Why I have zero sympathy for the “eavesdropping” argument:
We are not talking about someone whose home was bugged. We are not talking about someone whose private conversation was recorded surreptitiously on a cell phone by a person in the next aisle of a grocery store. We are not even talking about a media innocent who stumbled into a TV studio.
We are talking about someone who was wearing a microphone, being followed by a camera crew, and talking to an interviewer while participating in a reality television production.
This same person had a decades-long career of carefully crafted media presence wherein he created a “character” (as he has called it) of himself that included the character trait of objectifying women.
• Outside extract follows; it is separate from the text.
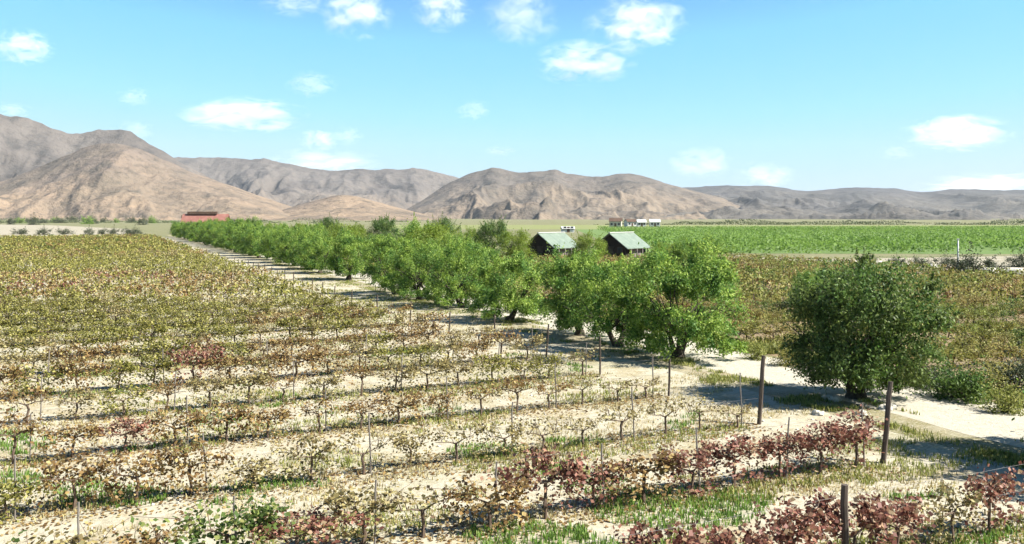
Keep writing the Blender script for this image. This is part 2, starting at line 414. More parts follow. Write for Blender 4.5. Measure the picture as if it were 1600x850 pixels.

He may say now that he didn’t know the mic was on. But, given the hundreds of contradictory statements he has made about almost every subject I can think of, I have no reason to believe this. This is especially the case since the remarks he made paralleled statements made in instances where he clearly knew the mic was on.
As for “third-party” judgements: I do not think what was said was an ambiguous double entendre. It was graphically clear.
As you say, we are talking about presidential politics here. I agree that scumbaggery is not confined to any gender, be it in or out of politics.
Have I said anywhere that I am a fan of Hillary Clinton? I have not. I am not a fan.
I do give her a free pass? No. What I give her is competence, which is more than I can say for her opponent.